Bullets and Bylines is a seldom-heard story of a story-teller. It is an account, spanning several decades, of a journalist diligently recording the first draft of history as it plays out in some of the most violent parts of the world during some of their most violent years. And he tries to do so without getting killed in the process, often coming out alive of situations either due to sheer presence of mind or because of sheer luck. In a certain sense, Bullets and Bylines is also a tribute to all those journalists who risk their lives for the sake of telling the story just as it happened.

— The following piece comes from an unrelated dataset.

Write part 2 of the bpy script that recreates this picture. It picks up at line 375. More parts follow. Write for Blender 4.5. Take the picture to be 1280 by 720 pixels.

Every chapter of the book takes the foreign correspondent to a new destination, to a new conflict: from the Russians invading Afghanistan to the aftermath of the assassination of Indira Gandhi, when Mr Bhatia rides a scooter through the burning streets of Delhi to meet Zail Singh, then the president of India; from Egypt, where its so-called ceasefire with Israel is only a thin veil to the deadly covert operations that are conducted below the surface, to the world of the nuclear black market in which A Q Khan is an important player; from Iraq, where his Indian roots come to his rescue and have the Iraqis singing old Bollywood songs, including those from the 1964 Raj Kapoor-Vyjayanthimala starrer Sangam, to the Marsh Arabs, the endangered ethnic Arab inhabitants of the wetland border regions of southern Iraq and Iran, who were waging an armed resistance movement against Saddam Hussein.
The book reads like a thriller, one written by a journalist who has reported from the thick of things and has a strong grip on the history and politics of the times.
Thought the war zones also emerge stories of resilience, pride and, at times, a nonchalant acceptance of the madness of the world. One such example is of the Coin Rouge restaurant in Christian Jezzin in South Lebanon. "As the battle raged in and around this resort the restaurant remained open, still serving its locally caught trout and chilled white wine," writes Mr Bhatia. One day, when Mr Bhatia asks the proprietor what he would do if the bloodied fighters - the Druze, Nasserite, Palestinian and Sunni militias - appeared at the restaurant's doorstep, the man replies: "Oh, I would serve them, just like anyone else, just so long as they could pay."
Bullets and Bylines is also, to some extent, Mr Bhatia's interpretation of the why the world he has reported from is where it is today. His theory is that the wars at the heart of all West Asian conflicts are not just about competing nationalism, as these nations would like the world to believe. They are about competing communities, competing religions being waged by and in countries that are "artificial creations carved out of the defeated Ottoman Empire."
During the course of his journalistic career, Mr Bhatia sees many word leaders, many of whom he once met and interviewed, being killed. He also speaks of the tricky balance a war reporter struggles to maintain between his dangerous profession and his family for whom he must stay alive. As the father of two sons, he is aware of the risks he is taking. But he is also aware of the reality that if he were to think of personal safety, he would never be able to give his job his whole. Every conflict reporter lives with this conflict.